As I was reflecting on the game Monday morning, I thought that the Giants, particularly Eli Manning, demonstrated four characteristics of all great leaders:

  1. They remained humble. I heard an interview with Tom Brady, the Patriot’s quarterback before the game. I don’t remember the particulars, but I remember him assuming that the Patriots would trounce the Giants. Maybe he was just confident. But, as it turned out, he was over-confident at best. I also thought it was telling that Brady didn’t shake Manning’s hand after the game.
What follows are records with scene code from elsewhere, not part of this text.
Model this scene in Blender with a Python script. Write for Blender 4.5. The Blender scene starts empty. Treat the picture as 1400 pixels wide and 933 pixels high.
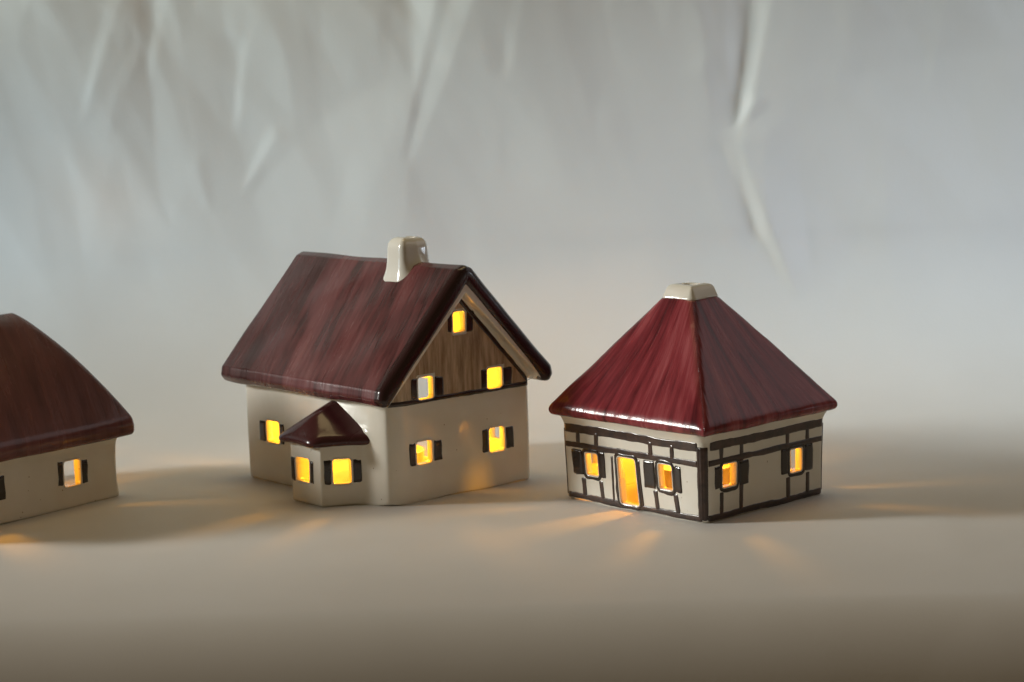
import bpy, math, random
import numpy as np
import openvdb
from mathutils import Vector, Matrix
from mathutils.bvhtree import BVHTree

random.seed(7)
rng = np.random.default_rng(11)
sc = bpy.context.scene
C = sc.collection
CM = 0.01                                   # everything is modelled in centimetres and scaled to metres

# ------------------------------------------------------------------ camera
cam_d = bpy.data.cameras.new('camera')
cam = bpy.data.objects.new('camera', cam_d); C.objects.link(cam); sc.camera = cam
PITCH, CAM_H, ROLL = .1368, 21.042, -.03
cam_d.sensor_width = 36; cam_d.lens = 2900 / 1400 * 36
cam_d.clip_start = .02; cam_d.clip_end = 50
cam.matrix_world = (Matrix.Translation((0, 0, CAM_H * CM))
                    @ Matrix.Rotation(math.pi / 2 - PITCH, 4, 'X') @ Matrix.Rotation(ROLL, 4, 'Z'))
cam_d.dof.use_dof = True; cam_d.dof.focus_distance = .97; cam_d.dof.aperture_fstop = 18
cam_d.dof.aperture_blades = 7

# ------------------------------------------------------------------ world and lamps
w = bpy.data.worlds.new('World'); sc.world = w; w.use_nodes = True
bg = w.node_tree.nodes['Background']
bg.inputs[0].default_value = (1.0, .72, .40, 1); bg.inputs[1].default_value = .085

def area(name, loc, target, sx, sy, power, col, spread=180):
    l = bpy.data.lights.new(name, 'AREA'); l.shape = 'RECTANGLE'
    l.size = sx * CM; l.size_y = sy * CM; l.energy = power; l.color = col; l.spread = math.radians(spread)
    o = bpy.data.objects.new(name, l); C.objects.link(o)
    o.location = Vector(loc) * CM
    o.rotation_euler = (Vector(target) - Vector(loc)).to_track_quat('-Z', 'Y').to_euler()
    return o
area('window_light', (-170, 92, 60), (0, 97, 3), 24, 34, .54, (1.0, .99, .93), 24)
area('backdrop_fill', (-80, 106, 16), (-12, 128, 14), 24, 12, .15, (.50, .78, 1.0), 44)  # added fill lamps, spread kept narrow to brighten the upright paper
area('backdrop_fill', (-80, 106, 38), (-12, 128, 30), 24, 12, .21, (.88, 1.0, .93), 42)
area('backdrop_fill', (80, 106, 16), (12, 128, 14), 24, 12, .14, (.80, .90, 1.0), 44)
area('backdrop_fill', (34, 100, 72), (28, 127, 20), 30, 14, .16, (.60, .83, 1.0), 58)
area('backdrop_fill', (-80, 104, 5), (-10, 127, 8), 24, 8, .07, (.80, .95, 1.0), 24)
area('backdrop_fill', (80, 104, 5), (10, 127, 8), 24, 8, .04, (.56, .74, 1.0), 24)
area('side_fill', (82, 120, 62), (14, 118, 4), 55, 50, .17, (.96, .93, 1.0), 110)  # added fill, placed to give the pyramid roof its sheen and lift the floor
area('top_fill', (0, 112, 88), (0, 121, 5), 60, 20, .33, (1.0, .76, .38), 90)  # added overhead fill that warms the paper and the floor behind the houses

sc.view_settings.view_transform = 'Standard'; sc.view_settings.look = 'None'
sc.view_settings.exposure = 0; sc.view_settings.gamma = 1
sc.render.engine = 'CYCLES'
sc.cycles.max_bounces = 10; sc.cycles.diffuse_bounces = 6

# ------------------------------------------------------------------ materials
def newmat(name):
    m = bpy.data.materials.new(name); m.use_nodes = True
    return m, m.node_tree.nodes, m.node_tree.links, m.node_tree.nodes['Principled BSDF']
def ramp(N, stops, interp='LINEAR'):
    r = N.new('ShaderNodeValToRGB'); r.color_ramp.interpolation = interp
    e = r.color_ramp.elements
    while len(e) < len(stops): e.new(.5)
    for k, (p, c) in enumerate(stops): e[k].position = p; e[k].color = (*c, 1)
    return r
def noise(N, L, vec, scale, detail=4, rough=.55, dist=0):
    n = N.new('ShaderNodeTexNoise'); n.inputs['Scale'].default_value = scale
    n.inputs['Detail'].default_value = detail; n.inputs['Roughness'].default_value = rough
    n.inputs['Distortion'].default_value = dist
    if vec is not None: L.new(vec, n.inputs['Vector'])
    return n
def mapping(N, L, vec, scale):
    m = N.new('ShaderNodeMapping'); m.inputs['Scale'].default_value = scale; L.new(vec, m.inputs['Vector']); return m.outputs[0]

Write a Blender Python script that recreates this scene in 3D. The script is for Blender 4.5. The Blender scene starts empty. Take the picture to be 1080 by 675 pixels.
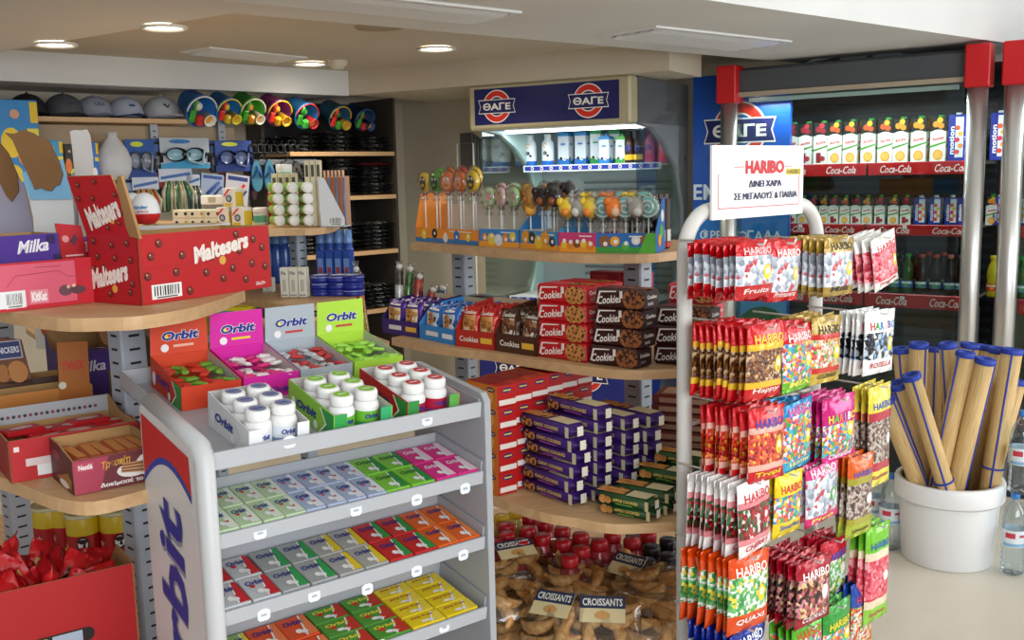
import bpy, bmesh, math, random
from mathutils import Vector as V, Matrix, noise
RND = random.Random(11)
SC = bpy.context.scene
COL = SC.collection
PI = math.pi
# ------------------------------------------------------------------ camera
FPX, EYE = 1050.0, 1.55
PITCH, ROLL = math.atan((337.5-185)/FPX), math.radians(1.3)
_f = V((0, math.cos(PITCH), -math.sin(PITCH)))
_u0 = V((0, math.sin(PITCH), math.cos(PITCH))); _r0 = V((1, 0, 0))
_r = _r0*math.cos(ROLL) - _u0*math.sin(ROLL); _u = _u0*math.cos(ROLL) + _r0*math.sin(ROLL)
CAM = V((0, 0, EYE))
def ray(px, py): return _f + _r*((px-540)/FPX) + _u*((337.5-py)/FPX)
def at(px, py, Y):                       # the point at distance Y
    d = ray(px, py); return CAM + d*(Y/d.y)
def on(px, py, Z):                       # the point on the level surface at height Z
    d = ray(px, py); return CAM + d*((Z-EYE)/d.z)
def onp(px, py, o, n):                   # the point on an upright plane
    d = ray(px, py); return CAM + d*((V(o)-CAM).dot(V(n))/d.dot(V(n)))
cd = bpy.data.cameras.new('camera'); cam = bpy.data.objects.new('camera', cd); COL.objects.link(cam)
cd.sensor_width = 36; cd.lens = 36*FPX/1080; cd.clip_start = .05
cam.matrix_world = Matrix(((_r.x, _u.x, -_f.x, 0), (_r.y, _u.y, -_f.y, 0), (_r.z, _u.z, -_f.z, EYE), (0, 0, 0, 1)))
SC.camera = cam
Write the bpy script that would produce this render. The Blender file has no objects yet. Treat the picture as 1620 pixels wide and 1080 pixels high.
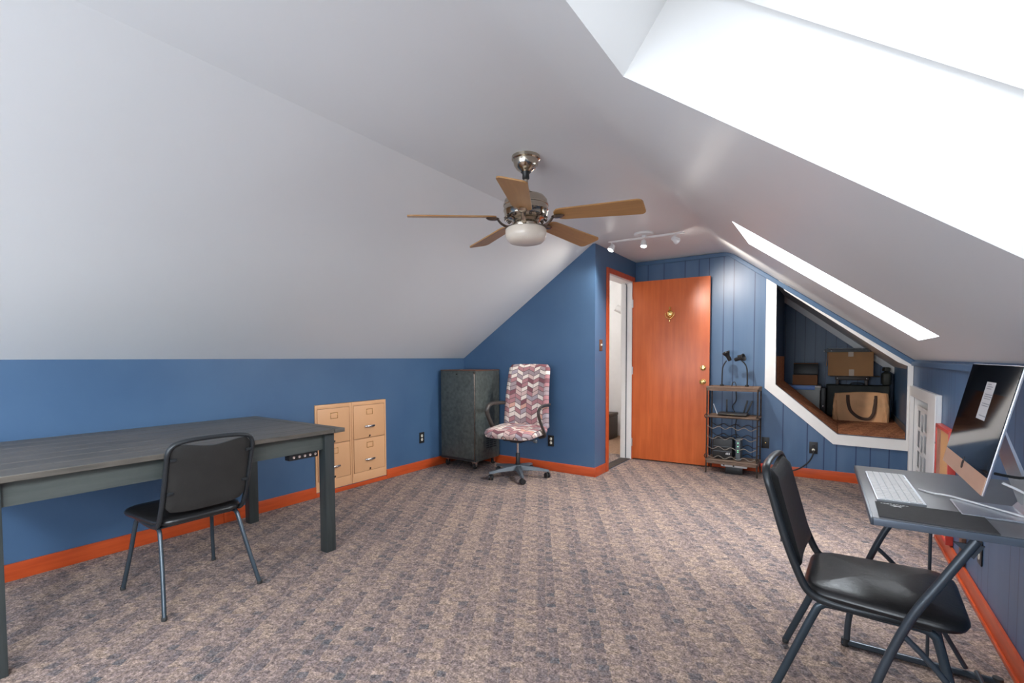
import bpy, bmesh, math, random
from mathutils import Vector, Matrix
from mathutils.geometry import tessellate_polygon
random.seed(7)
R = math.radians
SC = bpy.context.scene
COL = SC.collection

# ------------------------------------------------------------------ camera
CAM_H = 1.18
yaw, pitch, roll = R(34.269), R(-2.164), R(-0.141)
F = Vector((-math.sin(yaw), math.cos(yaw), 0)); Rt = Vector((math.cos(yaw), math.sin(yaw), 0)); Up = Vector((0, 0, 1))
F2 = F*math.cos(pitch) + Up*math.sin(pitch); U2 = Up*math.cos(pitch) - F*math.sin(pitch)
R3 = Rt*math.cos(roll) + U2*math.sin(roll); U3 = U2*math.cos(roll) - Rt*math.sin(roll)
cd = bpy.data.cameras.new('camera'); cam = bpy.data.objects.new('camera', cd); COL.objects.link(cam)
cam.matrix_world = Matrix(((R3.x, U3.x, -F2.x, 0), (R3.y, U3.y, -F2.y, 0), (R3.z, U3.z, -F2.z, CAM_H), (0, 0, 0, 1)))
cd.sensor_width = 36; cd.lens = 747.38/1620*36; cd.shift_y = (594.12-540)/1620; cd.clip_start = 0.02
SC.camera = cam

# ------------------------------------------------------------------ world, daylight, exposure
W = bpy.data.worlds.new('sky'); SC.world = W; W.use_nodes = True
bg = W.node_tree.nodes['Background']; bg.inputs[0].default_value = (0.86, 0.93, 1.0, 1); bg.inputs[1].default_value = 0.42
SC.view_settings.view_transform = 'Standard'; SC.view_settings.look = 'None'
SC.view_settings.gamma = 1; SC.view_settings.use_curve_mapping = False
SC.view_settings.exposure = 0.80
SC.cycles.use_denoising = True
SC.cycles.max_bounces = 10; SC.cycles.diffuse_bounces = 7; SC.cycles.sample_clamp_indirect = 8

def lamp(name, kind, loc, power, color=(1, 1, 1), target=None, **kw):
    l = bpy.data.lights.new(name, kind); l.energy = power; l.color = color
    for k, v in kw.items(): setattr(l, k, v)
    o = bpy.data.objects.new(name, l); COL.objects.link(o); o.location = loc
    if target is not None:
        o.rotation_euler = (Vector(target)-Vector(loc)).to_track_quat('-Z', 'Y').to_euler()
    return o
# area lamps at two made-up, unseen windows added to light the room
lamp('added_window_light', 'AREA', (-2.45, -1.50, 1.22), 20, (0.86, 0.93, 1.0), (-2.6, 3, 1.35), shape='RECTANGLE', size=1.5, size_y=1.15)
lamp('added_window_light', 'AREA', (-0.85, -1.50, 1.22), 30, (0.86, 0.93, 1.0), (-1.9, 3, 1.45), shape='RECTANGLE', size=1.3, size_y=1.15)

# ------------------------------------------------------------------ room numbers
XL, XR, YA, YB, XA = -3.606, 0.583, 4.288, 5.429, -1.937
ZL, ZR, ZC, XCL, XCR = 1.177, 1.153, 2.289, -1.965, -0.925
Y0 = -1.6

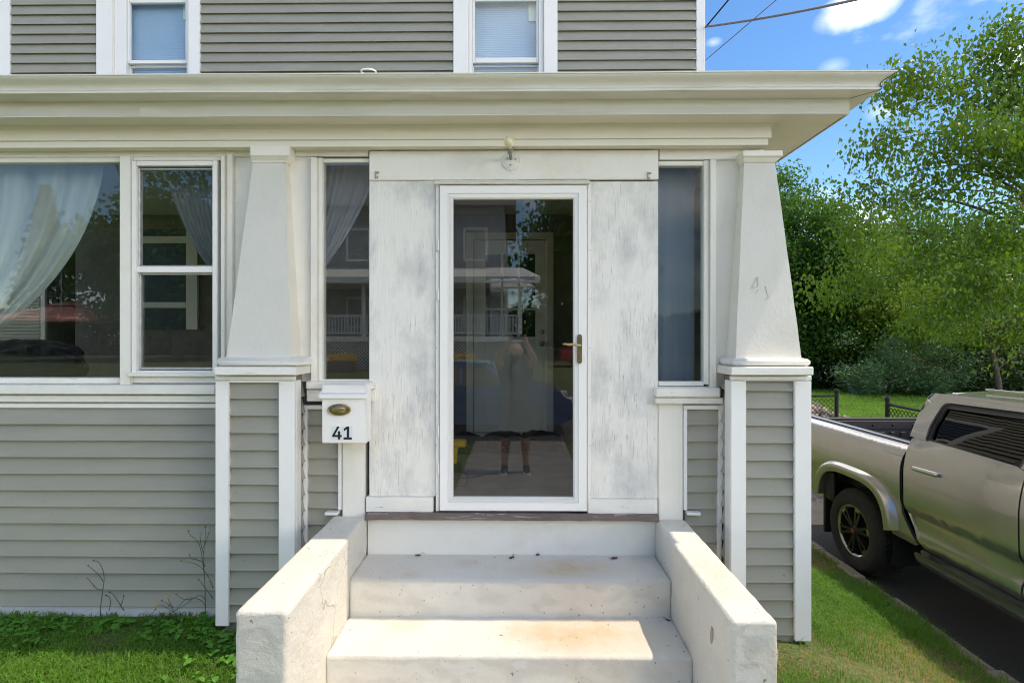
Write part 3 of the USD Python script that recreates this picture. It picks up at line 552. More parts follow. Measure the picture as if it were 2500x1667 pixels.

    Compare the Giants demeanor during the game. The Giants didn’t strut after they scored like the Patriots. In fact, Burress knelt in a silent prayer after catching the winning touchdown. I don’t think the contrast between the two teams—and their cultures—could have been more pronounced.

    Real leaders are humble. They don’t need to toot their own horn. And, they know just how fleeting and short-lived many successes are. As a result, their first response to a big win is gratitude not strutting like a peacock.

  2. They ignored the drift. Before the game, everyone assumed that the Patriots would achieve the “Perfect Season,” winning every game they played, including Super Bowl XLII. By game time, the Patriots were favored by twelve points. By contrast, many people didn’t believe the Giants even deserved to be in the Super Bowl. Certainly, no one expected them to win.

    It would have been easy for the Giants to listen to the drift of the media and assume they couldn’t win. No one would have blamed them if they had said to one another, “Look we probably can’t win. Let’s just do our best and hope we don’t embarrass ourselves too badly.” But they didn’t.

    Real leaders are aware of the drift, but they refuse to submit to it. Instead, they are internally-driven. They have their own agenda and plans. They shape reality instead of letting it shape them.

  3. They focused on execution. I’m sure a game like the Super Bowl is enormously distracting. Lights, cameras, music, tens of thousands of fans—a cacophony of sights and sounds. I’m sure it takes enormous discipline to stay focused on the task at hand. But Manning and the Giants did it. They marched steadily forward. And when they suffered a setback, they took it in stride and just kept playing.

    By contrast, the Patriots seemed rattled—even disoriented at times. Certainly, Brady wasn’t used to being sacked. After all, they had not lost all season. They just couldn’t seem to sustain a drive.

    Real leaders stay focused on execution. When they experience a setback, they come up with a new plan and keep moving forward. They exhibit extreme focus and discipline—especially in their heads, which is where the game is really won or lost.

  4. They played until the whistle blew. The Giants won in the last minute of the game. It would have been so easy to give up. And who would have blamed them? But they just kept driving forward. As long as they stayed on the field, they keep the possibility of winning alive.

    By contrast, the Patriot’s coach, Bill Belichick, walked off the field with one second remaining. Sure, losing was almost certain at that point. But, evidently, he hadn’t seen the Trinity University play in the final two seconds of their game with Mississippi Millsaps. They completed a pass and 15 laterals to win the game.

    Although there was only one second left, anything was possible. For example, the Giants could have fumbled. But, Belichick walked off the field before the whistle blew and sealed his own fate. As a leader, I think it also sent a terrible message to the team.

    Real leaders stay on the field until the whistle blows. They keep possibility alive and play hard. The Giants were a model of this, and they inspired everyone who watched, including me.

In the end, it is clear that the Super Bowl wasn’t about natural ability or momentum. It was about leadership. Manning was the better leader, and that’s the real reason the Giants won.